Available data:
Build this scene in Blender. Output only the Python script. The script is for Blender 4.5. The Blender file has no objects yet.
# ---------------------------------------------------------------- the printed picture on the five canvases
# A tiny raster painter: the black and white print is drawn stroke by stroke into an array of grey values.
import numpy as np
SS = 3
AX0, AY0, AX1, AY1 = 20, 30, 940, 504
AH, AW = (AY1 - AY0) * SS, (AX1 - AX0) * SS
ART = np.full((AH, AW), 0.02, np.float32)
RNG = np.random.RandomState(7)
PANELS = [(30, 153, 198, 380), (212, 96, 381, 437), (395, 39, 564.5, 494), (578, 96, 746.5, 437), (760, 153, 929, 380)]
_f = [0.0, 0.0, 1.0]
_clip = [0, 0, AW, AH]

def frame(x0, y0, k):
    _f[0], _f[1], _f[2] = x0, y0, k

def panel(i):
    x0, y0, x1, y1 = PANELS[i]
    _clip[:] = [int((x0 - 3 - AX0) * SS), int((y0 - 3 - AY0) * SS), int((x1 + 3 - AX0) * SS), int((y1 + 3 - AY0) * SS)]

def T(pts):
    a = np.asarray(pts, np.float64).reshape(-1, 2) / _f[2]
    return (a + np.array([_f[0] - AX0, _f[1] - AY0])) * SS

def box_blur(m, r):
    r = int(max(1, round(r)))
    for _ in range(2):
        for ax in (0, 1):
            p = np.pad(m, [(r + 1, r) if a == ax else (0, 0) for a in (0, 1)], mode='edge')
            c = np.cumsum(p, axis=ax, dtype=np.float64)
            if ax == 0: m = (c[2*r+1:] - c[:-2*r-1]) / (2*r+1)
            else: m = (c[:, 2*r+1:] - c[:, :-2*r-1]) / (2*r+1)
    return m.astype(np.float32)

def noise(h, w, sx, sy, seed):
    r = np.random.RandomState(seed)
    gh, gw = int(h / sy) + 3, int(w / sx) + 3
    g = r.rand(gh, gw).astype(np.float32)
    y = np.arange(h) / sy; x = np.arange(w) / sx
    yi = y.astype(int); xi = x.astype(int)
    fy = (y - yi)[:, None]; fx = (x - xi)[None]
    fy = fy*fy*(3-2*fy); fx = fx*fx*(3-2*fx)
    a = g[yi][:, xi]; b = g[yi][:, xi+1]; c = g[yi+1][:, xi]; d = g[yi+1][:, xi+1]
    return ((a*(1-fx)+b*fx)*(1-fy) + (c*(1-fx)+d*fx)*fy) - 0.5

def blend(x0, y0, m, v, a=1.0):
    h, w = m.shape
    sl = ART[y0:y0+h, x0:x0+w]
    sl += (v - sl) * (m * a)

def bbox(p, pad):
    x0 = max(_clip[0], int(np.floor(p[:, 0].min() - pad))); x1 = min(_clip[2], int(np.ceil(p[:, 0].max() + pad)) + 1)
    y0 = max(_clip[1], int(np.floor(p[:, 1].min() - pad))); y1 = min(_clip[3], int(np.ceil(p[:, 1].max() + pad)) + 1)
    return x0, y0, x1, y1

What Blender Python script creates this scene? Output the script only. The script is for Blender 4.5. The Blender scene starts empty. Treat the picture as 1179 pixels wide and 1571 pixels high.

Directive:
Give back all the records exactly as they stand.

Completed task:
Build this scene in Blender. Output only the Python script. The script is for Blender 4.5. The Blender file has no objects yet.
# ---------------------------------------------------------------- the printed picture on the five canvases
# A tiny raster painter: the black and white print is drawn stroke by stroke into an array of grey values.
import numpy as np
SS = 3
AX0, AY0, AX1, AY1 = 20, 30, 940, 504
AH, AW = (AY1 - AY0) * SS, (AX1 - AX0) * SS
ART = np.full((AH, AW), 0.02, np.float32)
RNG = np.random.RandomState(7)
PANELS = [(30, 153, 198, 380), (212, 96, 381, 437), (395, 39, 564.5, 494), (578, 96, 746.5, 437), (760, 153, 929, 380)]
_f = [0.0, 0.0, 1.0]
_clip = [0, 0, AW, AH]

def frame(x0, y0, k):
    _f[0], _f[1], _f[2] = x0, y0, k

def panel(i):
    x0, y0, x1, y1 = PANELS[i]
    _clip[:] = [int((x0 - 3 - AX0) * SS), int((y0 - 3 - AY0) * SS), int((x1 + 3 - AX0) * SS), int((y1 + 3 - AY0) * SS)]

def T(pts):
    a = np.asarray(pts, np.float64).reshape(-1, 2) / _f[2]
    return (a + np.array([_f[0] - AX0, _f[1] - AY0])) * SS

def box_blur(m, r):
    r = int(max(1, round(r)))
    for _ in range(2):
        for ax in (0, 1):
            p = np.pad(m, [(r + 1, r) if a == ax else (0, 0) for a in (0, 1)], mode='edge')
            c = np.cumsum(p, axis=ax, dtype=np.float64)
            if ax == 0: m = (c[2*r+1:] - c[:-2*r-1]) / (2*r+1)
            else: m = (c[:, 2*r+1:] - c[:, :-2*r-1]) / (2*r+1)
    return m.astype(np.float32)

def noise(h, w, sx, sy, seed):
    r = np.random.RandomState(seed)
    gh, gw = int(h / sy) + 3, int(w / sx) + 3
    g = r.rand(gh, gw).astype(np.float32)
    y = np.arange(h) / sy; x = np.arange(w) / sx
    yi = y.astype(int); xi = x.astype(int)
    fy = (y - yi)[:, None]; fx = (x - xi)[None]
    fy = fy*fy*(3-2*fy); fx = fx*fx*(3-2*fx)
    a = g[yi][:, xi]; b = g[yi][:, xi+1]; c = g[yi+1][:, xi]; d = g[yi+1][:, xi+1]
    return ((a*(1-fx)+b*fx)*(1-fy) + (c*(1-fx)+d*fx)*fy) - 0.5

def blend(x0, y0, m, v, a=1.0):
    h, w = m.shape
    sl = ART[y0:y0+h, x0:x0+w]
    sl += (v - sl) * (m * a)

def bbox(p, pad):
    x0 = max(_clip[0], int(np.floor(p[:, 0].min() - pad))); x1 = min(_clip[2], int(np.ceil(p[:, 0].max() + pad)) + 1)
    y0 = max(_clip[1], int(np.floor(p[:, 1].min() - pad))); y1 = min(_clip[3], int(np.ceil(p[:, 1].max() + pad)) + 1)
    return x0, y0, x1, y1

What Blender Python script creates this scene? Output the script only. The script is for Blender 4.5. The Blender scene starts empty. Treat the picture as 1179 pixels wide and 1571 pixels high.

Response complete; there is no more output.